◆ DATASET EXTRACT ◆

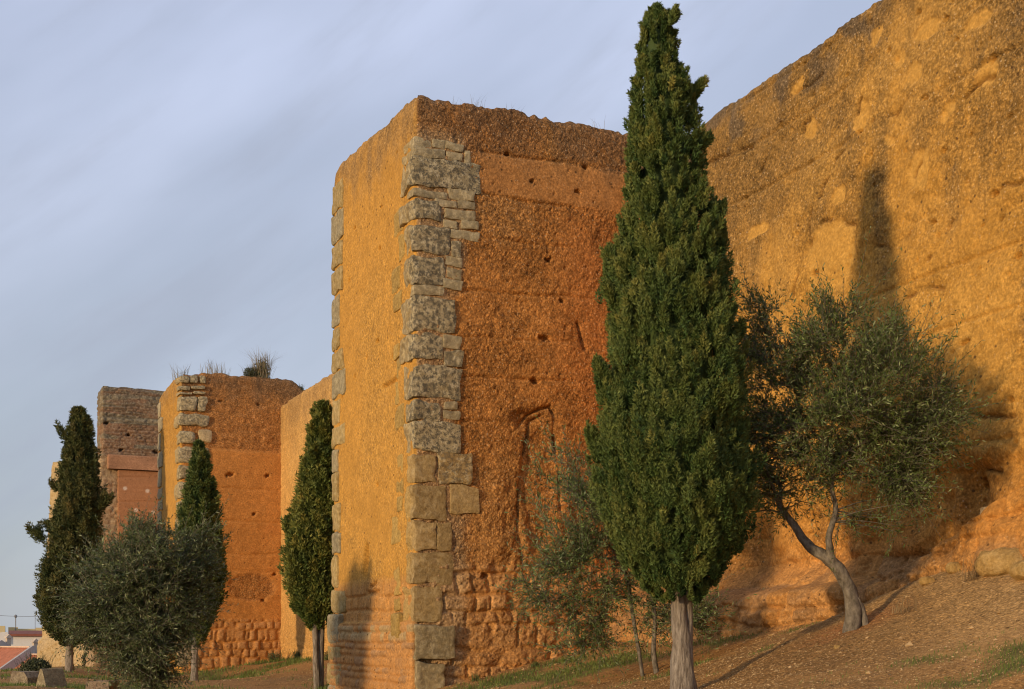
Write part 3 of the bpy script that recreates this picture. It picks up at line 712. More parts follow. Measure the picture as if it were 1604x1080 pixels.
# ------------------------------------------------------------------ brick-topped tower
A3 = np.array(P(157, 1000, 72.7)[:2])
def g3(px, py): return face_pt(px, py, A3, dR)
T3 = empty('wall_tower', (*(A3+1.2*dL+2.5*dR), -.2), 'tower with brick upper half and smooth reddish lower panel, right of the ragged cypress', 'tower', 'rampart towers')
ZB = g3(200, 716)[1]; ZB2 = g3(200, 737)[1]
def brick_shade(e, s, z, x, y, zt):
    mh, mr = masonry(s, z, .16, .42, 241, .04, .05); n2 = fbm(x*1.6, y*1.6, z*2.5, 4, 242); lay = fbm(x*.3, y*.3, z*2.2, 3, 243)
    m2, mr2 = masonry(s, z, .30, .5, 245, .06, .06); sel = ss(.0, .2, lay)
    h = mh*(1-sel)+m2*sel; r = mr*(1-sel)+mr2*sel
    d = .07*(h-.5)+.03*n2
    red = np.stack([.30+.10*r, .165+.06*r, .085+.04*r], 1); gry = np.stack([.22+.14*r, .175+.12*r, .11+.08*r], 1)
    k = (ss(.35, .8, (1-sel)*.5+.3*r+.25*ss(3.2, .5, z-ZB)))[:, None]
    col = red*k+gry*(1-k); col = col*(.62+.38*h)[:, None]
    col = mixc(col, (.15, .12, .085), ss(0, .5, ss(1.8, 0, zt-z)*.4+n2*.6)*.5)
    d = d+np.where(e == 0, feat_holes(s, z, [(186, 705, 2.4), (240, 708, 2.4), (198, 681, 2.2), (163, 663, 2.2)], g3, .35, 73.), 0)
    return d, col, 0*s+.3
ring_block('brickwork', [A3+.1*dR, A3+7*dR, A3+7*dR+2.3*dL, A3+.1*dR+2.3*dL], [.07, 1, 1, .1], ZB, 75,
           lambda E, S, X, Y: 15.42+.0*S+.06*fbm(X*3, Y*3, X*0, 3, 247), brick_shade, M_STONE, T3, rc=.1, crest=.04, seed=9)
def t3low(e, s, z, x, y, zt):
    mh, mr = masonry(s, z, .34, .4, 251, .06, .12); n2 = fbm(x*1.3, y*1.3, z*1.3, 4, 252)
    bat = .045*(ZB-z)*np.where(e == 3, 1.0, .25)
    d = bat+.08*(mh-.5)+.05*n2
    col = np.stack([.32+.22*mr, .22+.15*mr, .12+.08*mr], 1); col = mixc(col, (.46, .24, .10), ss(-.1, .4, n2)*.7)
    return d, col, 0*s+.35
ring_block('rubble_masonry', [A3, A3+7.1*dR, A3+7.1*dR+2.4*dL, A3+2.4*dL], [.08, 1, 1, .12], -1.5, 130,
           lambda E, S, X, Y: ZB-.01+0*S, t3low, M_STONE, T3, rc=.1, crest=.0, seed=10)
def t3panel(e, s, z, x, y, zt):
    n = fbm(x*.5, y*.5, z*4, 4, 261); f = lift(z, 1.35, .3, .03, .04, s, 5)+lift(z, .27, .1, .012, .02, s, 6)
    d = f+.012*n; col = np.array([.38, .185, .085])[None, :]*(1+.12*n)[:, None]
    dots = 0
    for (a, b) in ((195, 766), (230, 770), (212, 800), (239, 803), (196, 828)):
        cu, cz = g3(a, b); dots = np.maximum(dots, ss(.13, .08, np.hypot(s+g3(184, 800)[0]-cu, z-cz)))
    col = mixc(col, (.62, .50, .38), dots*(e == 0))
    return d, col, 0*s+.1
sp_ = g3(184, 800)[0]
ring_block('rammed_earth_panel', [A3+sp_*dR-.22*dL, A3+7.0*dR-.22*dL, A3+7.0*dR+.5*dL, A3+sp_*dR+.5*dL], [.05, 1, 1, .3], -1.2, 240,
           lambda E, S, X, Y: ZB2+0*S, t3panel, M_EARTH, T3, rc=.03, crest=0, seed=11)
def t3band(e, s, z, x, y, zt):
    n = fbm(x*1.2, y*1.2, z*1.2, 4, 271); return .02*n, np.array([.36, .19, .10])[None, :]*(1+.25*n)[:, None], 0*s+.3
sb_ = g3(168, 725)[0]
ring_block('plaster_band', [A3+sb_*dR-.38*dL, A3+7.05*dR-.38*dL, A3+7.05*dR+.4*dL, A3+sb_*dR+.4*dL], [.1, 1, 1, .3], ZB2+.01, 10,
           lambda E, S, X, Y: ZB+.05+0*S, t3band, M_EARTH, T3, rc=.04, crest=.01, seed=12)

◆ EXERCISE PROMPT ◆
Leave out the pictures and retype every line above exactly.

◆ ANSWER TO THE EXERCISE ◆
Write part 3 of the bpy script that recreates this picture. It picks up at line 712. More parts follow. Measure the picture as if it were 1604x1080 pixels.
# ------------------------------------------------------------------ brick-topped tower
A3 = np.array(P(157, 1000, 72.7)[:2])
def g3(px, py): return face_pt(px, py, A3, dR)
T3 = empty('wall_tower', (*(A3+1.2*dL+2.5*dR), -.2), 'tower with brick upper half and smooth reddish lower panel, right of the ragged cypress', 'tower', 'rampart towers')
ZB = g3(200, 716)[1]; ZB2 = g3(200, 737)[1]
def brick_shade(e, s, z, x, y, zt):
    mh, mr = masonry(s, z, .16, .42, 241, .04, .05); n2 = fbm(x*1.6, y*1.6, z*2.5, 4, 242); lay = fbm(x*.3, y*.3, z*2.2, 3, 243)
    m2, mr2 = masonry(s, z, .30, .5, 245, .06, .06); sel = ss(.0, .2, lay)
    h = mh*(1-sel)+m2*sel; r = mr*(1-sel)+mr2*sel
    d = .07*(h-.5)+.03*n2
    red = np.stack([.30+.10*r, .165+.06*r, .085+.04*r], 1); gry = np.stack([.22+.14*r, .175+.12*r, .11+.08*r], 1)
    k = (ss(.35, .8, (1-sel)*.5+.3*r+.25*ss(3.2, .5, z-ZB)))[:, None]
    col = red*k+gry*(1-k); col = col*(.62+.38*h)[:, None]
    col = mixc(col, (.15, .12, .085), ss(0, .5, ss(1.8, 0, zt-z)*.4+n2*.6)*.5)
    d = d+np.where(e == 0, feat_holes(s, z, [(186, 705, 2.4), (240, 708, 2.4), (198, 681, 2.2), (163, 663, 2.2)], g3, .35, 73.), 0)
    return d, col, 0*s+.3
ring_block('brickwork', [A3+.1*dR, A3+7*dR, A3+7*dR+2.3*dL, A3+.1*dR+2.3*dL], [.07, 1, 1, .1], ZB, 75,
           lambda E, S, X, Y: 15.42+.0*S+.06*fbm(X*3, Y*3, X*0, 3, 247), brick_shade, M_STONE, T3, rc=.1, crest=.04, seed=9)
def t3low(e, s, z, x, y, zt):
    mh, mr = masonry(s, z, .34, .4, 251, .06, .12); n2 = fbm(x*1.3, y*1.3, z*1.3, 4, 252)
    bat = .045*(ZB-z)*np.where(e == 3, 1.0, .25)
    d = bat+.08*(mh-.5)+.05*n2
    col = np.stack([.32+.22*mr, .22+.15*mr, .12+.08*mr], 1); col = mixc(col, (.46, .24, .10), ss(-.1, .4, n2)*.7)
    return d, col, 0*s+.35
ring_block('rubble_masonry', [A3, A3+7.1*dR, A3+7.1*dR+2.4*dL, A3+2.4*dL], [.08, 1, 1, .12], -1.5, 130,
           lambda E, S, X, Y: ZB-.01+0*S, t3low, M_STONE, T3, rc=.1, crest=.0, seed=10)
def t3panel(e, s, z, x, y, zt):
    n = fbm(x*.5, y*.5, z*4, 4, 261); f = lift(z, 1.35, .3, .03, .04, s, 5)+lift(z, .27, .1, .012, .02, s, 6)
    d = f+.012*n; col = np.array([.38, .185, .085])[None, :]*(1+.12*n)[:, None]
    dots = 0
    for (a, b) in ((195, 766), (230, 770), (212, 800), (239, 803), (196, 828)):
        cu, cz = g3(a, b); dots = np.maximum(dots, ss(.13, .08, np.hypot(s+g3(184, 800)[0]-cu, z-cz)))
    col = mixc(col, (.62, .50, .38), dots*(e == 0))
    return d, col, 0*s+.1
sp_ = g3(184, 800)[0]
ring_block('rammed_earth_panel', [A3+sp_*dR-.22*dL, A3+7.0*dR-.22*dL, A3+7.0*dR+.5*dL, A3+sp_*dR+.5*dL], [.05, 1, 1, .3], -1.2, 240,
           lambda E, S, X, Y: ZB2+0*S, t3panel, M_EARTH, T3, rc=.03, crest=0, seed=11)
def t3band(e, s, z, x, y, zt):
    n = fbm(x*1.2, y*1.2, z*1.2, 4, 271); return .02*n, np.array([.36, .19, .10])[None, :]*(1+.25*n)[:, None], 0*s+.3
sb_ = g3(168, 725)[0]
ring_block('plaster_band', [A3+sb_*dR-.38*dL, A3+7.05*dR-.38*dL, A3+7.05*dR+.4*dL, A3+sb_*dR+.4*dL], [.1, 1, 1, .3], ZB2+.01, 10,
           lambda E, S, X, Y: ZB+.05+0*S, t3band, M_EARTH, T3, rc=.04, crest=.01, seed=12)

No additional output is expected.